German online bank N26 shutters US service

German online bank N26 said Thursday it was closing its operation in the United States next year, as regulators in Europe place the "fintech" start-up under increased scrutiny.

The N26 logo on a bank card.
The N26 logo on a bank card. Photo: picture alliance/dpa | Christophe Gateau

N26’s 500,000 customers in the US would be able to use their services until January 11th, 2022, the bank said in a statement, after which it would cease to operate in a market it first entered in 2019.

Instead the Berlin-based operation would “sharpen its focus on its European business”, where it already operates in 24 countries and is exploring expansion into more eastern European markets.

N26 said it would also look to launch new “investment products in the coming year” to sit along side its current account service.
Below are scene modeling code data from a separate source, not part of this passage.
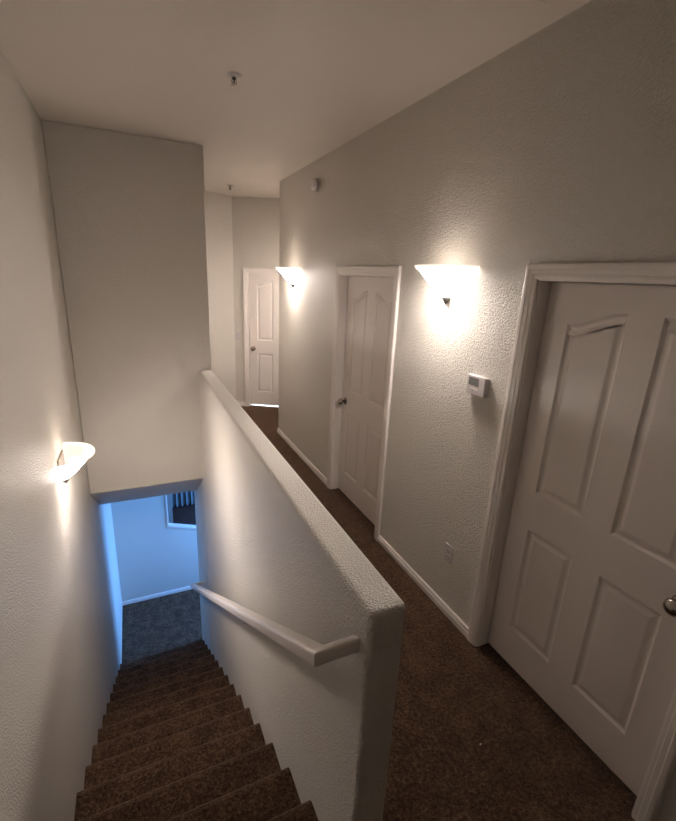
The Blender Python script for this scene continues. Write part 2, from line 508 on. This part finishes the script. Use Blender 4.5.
for yy in (2.0, 3.6):
    bm = bmesh.new(); zz = 0.915-SL*(yy-0.945)
    tube(bm, [(HL-0.001, yy, zz-0.075), (HL-0.05, yy, zz-0.07), (hx+0.005, yy, zz-0.05), (hx, yy, zz-0.025)], 0.007)
    bmesh.ops.translate(bm, verts=bm.verts[:], vec=(-HL, -0.935, -0.90))
    link('bracket', bm, TRIM, hr, True)

# ------------------------------------------------------------------ sconces
def make_sconce(label, loc, rz):
    """local: wall plane y=0, shade bulges to -y, rim plane z=0"""
    root = empty('wall_sconce', loc, rz); tag(root, label, 'wall lamp', group='half-bowl glass wall sconces')
    a, b = 0.225, 0.20
    N = 36
    def ringpts(fa, z, fb=None):
        fb = (fa**1.3 if z < -0.013 or fa < 0.9 else fa) if fb is None else fb
        return [(a*fa*math.cos(math.pi*i/N), -b*fb*math.sin(math.pi*i/N)-0.002, z) for i in range(N+1)]
    outer = [(0.97, -0.012), (0.90, -0.024), (0.80, -0.048), (0.68, -0.080), (0.56, -0.110), (0.42, -0.138), (0.26, -0.158), (0.12, -0.168), (0.03, -0.170)]
    inner = [(max(f-0.025, 0.01), z+0.004) for f, z in outer][::-1]
    bm = bmesh.new(); R_ = []
    for f, z in outer+inner: R_.append([bm.verts.new(p) for p in ringpts(f, z)])
    for A, B in zip(R_, R_[1:]):
        for i in range(N): bm.faces.new((A[i], A[i+1], B[i+1], B[i]))
    gs = link('glass_shade', bm, GLASS, root, True)
    gs.data.materials.append(GLASS_IN)
    for p in gs.data.polygons:
        if p.index//N >= len(outer)-1: p.material_index = 1
    bm = bmesh.new(); R_ = []
    for f, z in [(0.97, -0.012), (1.0, -0.008), (1.0, 0.0), (0.90, 0.001), (0.885, -0.004), (0.93, -0.012)]:
        R_.append([bm.verts.new(p) for p in ringpts(f, z, f)])
    for q in range(len(R_)):
        A = R_[q]; B = R_[(q+1) % len(R_)]
        for i in range(N): bm.faces.new((A[i], A[i+1], B[i+1], B[i]))
    rm = link('rim', bm, RIM, root, True); rm['label'] = 'flared frosted rim of the glass shade'
    bm = bmesh.new(); box(bm, -0.10, 0.10, -0.012, 0, -0.11, -0.006)
    bp = link('back_plate', bm, NICKEL, root, bevel=(0.003, 2)); bp['label'] = 'metal back plate'
    bm = bmesh.new()
    lathe(bm, [(0, -0.166), (0.026, -0.166), (0.027, -0.171), (0.018, -0.186), (0.006, -0.203), (0, -0.208)], 20, Matrix.Translation((0, -0.018, 0)))
    fn = link('finial', bm, BRONZE, root, True); fn['label'] = 'pointed dark metal finial'
    bm = bmesh.new()
    lathe(bm, [(0, -0.105), (0.012, -0.105), (0.013, -0.085), (0.024, -0.065), (0.027, -0.050), (0.020, -0.033), (0.0, -0.026)], 20, Matrix.Translation((0, -0.075, 0)))
    bu = link('bulb', bm, BULB, root, True); bu['label'] = 'lit bulb'
    ld = bpy.data.lights.new('bulb_light', 'POINT'); ld.energy = SCONCE_BULB; ld.color = BULB_COL; ld.shadow_soft_size = 0.015
    lo = bpy.data.objects.new('bulb_light', ld); COL.objects.link(lo); lo.parent = root; lo.location = (0, -0.168, -0.006)
    return root
make_sconce('lit sconce on the right wall between the second door and the nearest door', (XR, 2.085, 2.097), -math.pi/2)
make_sconce('smallest lit sconce, at the far end of the hallway wall beyond the second door', (XR, 4.765, 2.097), -math.pi/2)
make_sconce('unseen sconce added around the corner to light the alcove at the far end of the hallway', (2.3, YEND, 2.1), math.pi)  # extra sconce out of view, added to brighten the alcove
make_sconce('lit sconce low on the left stairwell wall, seen from above', (XL, 3.08, 0.85), math.pi/2)

# ------------------------------------------------------------------ small wall things
th = empty('thermostat', (XR, 1.745, 1.49)); tag(th, 'white square thermostat on the wall left of the nearest door', 'thermostat')
bm = bmesh.new(); box(bm, -0.030, 0, -0.068, 0.068, -0.052, 0.052); link('body', bm, PLASTIC, th, bevel=(0.004, 2))
bm = bmesh.new(); box(bm, -0.0315, -0.029, -0.022, 0.052, -0.002, 0.040); d_ = link('display', bm, SCREEN, th); d_['label'] = 'grey display'
for yy in (0.030, 0.010, -0.012):
    bm = bmesh.new(); box(bm, -0.033, -0.029, yy-0.006, yy+0.006, -0.030, -0.018); link('button', bm, PLASTIC, th, bevel=(0.001, 1))

ol = empty('electrical_outlet', (XR, 1.80, 0.41)); tag(ol, 'white electrical outlet low on the wall left of the nearest door', 'outlet')
bm = bmesh.new(); box(bm, -0.006, 0, -0.038, 0.038, -0.06, 0.06); link('cover_plate', bm, PLASTIC, ol, bevel=(0.003, 2))
for zz in (-0.021, 0.021):
    bm = bmesh.new(); box(bm, -0.009, -0.005, -0.017, 0.017, zz-0.014, zz+0.014); s_ = link('socket', bm, PLASTIC, ol, bevel=(0.002, 2))
    for yy in (-0.007, 0.007):
        bm = bmesh.new(); box(bm, -0.0095, -0.0088, yy-0.0015, yy+0.0015, zz-0.005, zz+0.007); link('slot', bm, DARK, s_)

psw = C0+BD*0.055
sw = empty('light_switch', (psw.x, psw.y, 1.10), math.atan2(BD.y, BD.x)); tag(sw, 'white light switch on the far wall left of the last door', 'light switch')
bm = bmesh.new(); box(bm, -0.036, 0.036, -0.006, 0, -0.06, 0.06); link('cover_plate', bm, PLASTIC, sw, bevel=(0.003, 2))
bm = bmesh.new(); box(bm, -0.016, 0.016, -0.010, -0.005, -0.033, 0.033); link('rocker', bm, PLASTIC, sw, bevel=(0.002, 2))

sd = empty('smoke_alarm', (XR, 4.15, 2.825)); tag(sd, 'small round white alarm high on the right wall above the second door', 'smoke alarm')
W90 = Matrix.Rotation(-math.pi/2, 4, 'Y')
bm = bmesh.new(); lathe(bm, [(0, 0), (0.062, 0), (0.062, 0.012), (0.0, 0.012)], 32, W90); link('mounting_base', bm, PLASTIC, sd, bevel=(0.002, 1))
bm = bmesh.new(); lathe(bm, [(0, 0.012), (0.052, 0.012), (0.052, 0.045), (0.044, 0.062), (0.018, 0.070), (0, 0.070)], 32, W90); link('cover', bm, PLASTIC, sd, True)
bm = bmesh.new(); lathe(bm, [(0.0525, 0.016), (0.0535, 0.016), (0.0535, 0.023), (0.0525, 0.023)], 32, W90); link('vent_ring', bm, DARK, sd)

def make_sprinkler(label, loc):
    root = empty('fire_sprinkler', loc); tag(root, label, 'fire sprinkler', group='ceiling fire sprinklers')
    bm = bmesh.new(); lathe(bm, [(0, 0), (0.040, 0), (0.040, -0.003), (0.026, -0.010), (0.012, -0.011), (0, -0.011)], 28); link('escutcheon', bm, PLASTIC, root, True)
    bm = bmesh.new(); lathe(bm, [(0, -0.01), (0.010, -0.01), (0.010, -0.022), (0.005, -0.024), (0.003, -0.044), (0, -0.044)], 16); link('head', bm, BRONZE, root, True)
    bm = bmesh.new(); tube(bm, [(-0.011, 0, -0.020), (-0.014, 0, -0.032), (-0.003, 0, -0.046)], 0.0025, 8); tube(bm, [(0.011, 0, -0.020), (0.014, 0, -0.032), (0.003, 0, -0.046)], 0.0025, 8)
    link('frame_arm', bm, BRONZE, root, True)
    bm = bmesh.new(); lathe(bm, [(0, -0.046), (0.018, -0.046), (0.019, -0.048), (0, -0.049)], 16); link('deflector', bm, NICKEL, root)
    return root
make_sprinkler('nearer sprinkler, dark head in the middle of the ceiling over the stairs', (0.615, 2.811, ZC))
make_sprinkler('further sprinkler, tiny on the ceiling at the far end of the hallway', (1.224, 5.95, ZC))

vt = empty('ceiling_vent', (1.38, 1.41, ZC)); tag(vt, 'flush ceiling vent cover whose corner shows at the top edge of the photo', 'vent')
bm = bmesh.new()
o_, i_ = 0.152, 0.125
for x0, x1, y0, y1 in ((-o_, o_, i_, o_), (-o_, o_, -o_, -i_), (-o_, -i_, -i_, i_), (i_, o_, -i_, i_)): box(bm, x0, x1, y0, y1, -0.006, 0)
link('frame', bm, CEIL, vt, bevel=(0.002, 1))
bm = bmesh.new()
for k in range(9):
    yy = -0.112+k*0.028; prism(bm, [(yy-0.010, -0.001), (yy-0.008, -0.001), (yy+0.010, -0.006), (yy+0.008, -0.006)], 0, -i_, i_)
link('louvre', bm, CEIL, vt)

# a fleck of lint on the hallway carpet
bm = bmesh.new(); bmesh.ops.create_icosphere(bm, subdivisions=2, radius=0.0035)
for v in bm.verts: v.co = Vector((v.co.x*1.5, v.co.y*0.9, v.co.z*0.7+0.002))*1.0
lt = link('lint_fleck', bm, PLASTIC, None, True); lt.location = (1.286, 1.027, 0.0)
tag(lt, 'tiny white fleck of lint on the brown hallway carpet', 'lint')
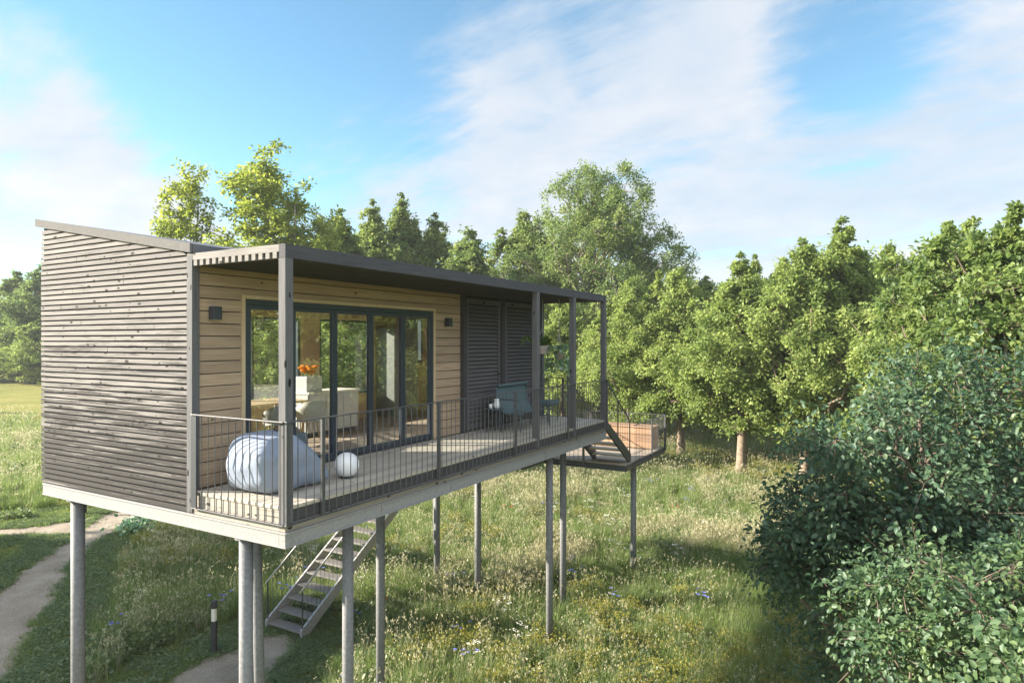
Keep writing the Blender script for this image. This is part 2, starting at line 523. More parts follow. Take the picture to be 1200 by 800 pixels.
class MB:
    def __init__(s):
        s.v, s.f = [], []

    def poly(s, pts, faces):
        n = len(s.v)
        s.v += [tuple(p) for p in pts]
        s.f += [[n + i for i in f] for f in faces]
        return s

    def box(s, x0, x1, y0, y1, z0, z1):
        return s.poly([(x0, y0, z0), (x1, y0, z0), (x1, y1, z0), (x0, y1, z0), (x0, y0, z1), (x1, y0, z1), (x1, y1, z1), (x0, y1, z1)],
                      [(0, 3, 2, 1), (4, 5, 6, 7), (0, 1, 5, 4), (1, 2, 6, 5), (2, 3, 7, 6), (3, 0, 4, 7)])

    def prism(s, pts2, axis, a0, a1):
        """outline pts2 pushed along axis: axis 0 -> (y,z), axis 1 -> (x,z), axis 2 -> (x,y)"""
        def mk(p, a):
            return {0: (a, p[0], p[1]), 1: (p[0], a, p[1]), 2: (p[0], p[1], a)}[axis]
        n = len(pts2)
        pts = [mk(p, a0) for p in pts2] + [mk(p, a1) for p in pts2]
        faces = [tuple(range(n))[::-1], tuple(range(n, 2 * n))] + [(i, (i + 1) % n, n + (i + 1) % n, n + i) for i in range(n)]
        return s.poly(pts, faces)

    def tube(s, pts, rad, n=8, cap=True):
        pts = [Vector(p) for p in pts]
        if isinstance(rad, (int, float)):
            rad = [rad] * len(pts)
        base = len(s.v)
        ref = None
        for i, p in enumerate(pts):
            d = (pts[min(i + 1, len(pts) - 1)] - pts[max(i - 1, 0)]).normalized()
            if ref is None:
                ref = Vector((1, 0, 0)) if abs(d.x) < .8 else Vector((0, 1, 0))
            a = (ref - d * ref.dot(d)).normalized()
            ref = a
            b = d.cross(a)
            for k in range(n):
                th = 2 * math.pi * k / n
                s.v.append(tuple(p + (a * math.cos(th) + b * math.sin(th)) * rad[i]))
        for i in range(len(pts) - 1):
            for k in range(n):
                q = base + i * n
                s.f.append([q + k, q + (k + 1) % n, q + n + (k + 1) % n, q + n + k])
        if cap:
            s.f.append([base + k for k in range(n)][::-1])
            s.f.append([base + (len(pts) - 1) * n + k for k in range(n)])
        return s

    def lathe(s, prof, c=(0, 0, 0), n=24):
        base = len(s.v)
        for r, z in prof:
            for k in range(n):
                th = 2 * math.pi * k / n
                s.v.append((c[0] + r * math.cos(th), c[1] + r * math.sin(th), c[2] + z))
        for i in range(len(prof) - 1):
            for k in range(n):
                q = base + i * n
                s.f.append([q + k, q + (k + 1) % n, q + n + (k + 1) % n, q + n + k])
        s.f.append([base + k for k in range(n)][::-1])
        s.f.append([base + (len(prof) - 1) * n + k for k in range(n)])
        return s

    def obox(s, c, ax, ay, az):
        c, ax, ay, az = map(Vector, (c, ax, ay, az))
        p = [c + ax * i + ay * j + az * k for k in (-.5, .5) for j in (-.5, .5) for i in (-.5, .5)]
        return s.poly(p, [(0, 2, 3, 1), (4, 5, 7, 6), (0, 1, 5, 4), (1, 3, 7, 5), (3, 2, 6, 7), (2, 0, 4, 6)])

    def build(s, name, mat, parent=None, smooth=False, bevel=0.0, loc=None):
        me = bpy.data.meshes.new(name)
        me.from_pydata(s.v, [], s.f)
        me.validate()
        me.materials.append(MATS[mat] if isinstance(mat, str) else mat)
        if smooth:
            me.polygons.foreach_set('use_smooth', [True] * len(me.polygons))
        o = bpy.data.objects.new(name, me)
        COL.objects.link(o)
        if parent:
            o.parent = parent
            # children are modelled in world coordinates of a root at its base
            pl = Vector((0, 0, 0))
            q = parent
            while q:
                pl += Vector(q.location)
                q = q.parent
            me.transform(Matrix.Translation(-pl))
        if bevel:
            bm = o.modifiers.new('edge', 'BEVEL')
            bm.width = bevel
            bm.segments = 2
            bm.limit_method = 'ANGLE'
        if smooth:
            try:
                me.shade_smooth_by_angle = None
            except Exception:
                pass
        return o


def np_mesh(name, verts, quads, mat, tint=None):
    me = bpy.data.meshes.new(name)
    verts = np.asarray(verts, np.float32)
    quads = np.asarray(quads, np.int32)
    k = quads.shape[1]
    me.vertices.add(len(verts))
    me.vertices.foreach_set('co', verts.ravel())
    me.loops.add(quads.size)
    me.loops.foreach_set('vertex_index', quads.ravel())
    me.polygons.add(len(quads))
    me.polygons.foreach_set('loop_start', np.arange(0, quads.size, k, dtype=np.int32))
    me.update(calc_edges=True)
    me.validate()
    me.materials.append(MATS[mat])
    if tint is not None:
        a = me.attributes.new('tint', 'FLOAT', 'FACE')
        a.data.foreach_set('value', np.asarray(tint, np.float32))
    return me


# ------------------------------------------------------------------ the setting: ground and paths
def build_ground():
    xs = np.concatenate([np.linspace(-400, -40, 10)[:-1], np.linspace(-40, 80, 121), np.linspace(80, 900, 14)[1:]])
    ys = np.concatenate([np.linspace(-500, -50, 10)[:-1], np.linspace(-50, 70, 121), np.linspace(70, 900, 14)[1:]])
    X, Y = np.meshgrid(xs, ys, indexing='ij')
    Z = np.zeros_like(X)
    nx, ny = X.shape
    idx = np.arange(nx * ny).reshape(nx, ny)
    q = np.stack([idx[:-1, :-1], idx[1:, :-1], idx[1:, 1:], idx[:-1, 1:]], -1).reshape(-1, 4)
    me = np_mesh('ground', np.stack([X, Y, Z], -1).reshape(-1, 3), q, 'meadow_soil')
    o = bpy.data.objects.new('ground', me)
    COL.objects.link(o)
    tag(o, kind='structure')


build_ground()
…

Founded in 2013, N26 offers free, online-only banking services to around seven million clients and is one of Germany’s most high-profile financial technology or “fintech” firms.

In October, the bank raised $900 million from private investors, and announced a plan to hire a further 1,000 employees to reinforce its product development, technology and cybersecurity teams.

READ ALSO: German online bank N26 to create 1,000 jobs

At home, N26 has been in the crosshairs of the German banking watchdog BaFin since 2018 after a local news media investigation found that it was possible to open account with forged IDs.

Earlier in the month, the regulator said it was upping its oversight operations at N26, appointing a special representative to monitor the bank’s progress towards solving issues in “risk management with regard to IT and outsourcing” identified by BaFin.

The regulator also limited the number of new customers N26 could take on to 50,000 a month until the shortcomings were addressed.

N26 was already being monitored by BaFin over failures in the start-up’s anti-money laundering system.

BaFin issued N26 with a 4.25-million-euro ($4.8-million) penalty earlier this year in connection with around 50 “suspicious transactions” the bank failed to report promptly enough.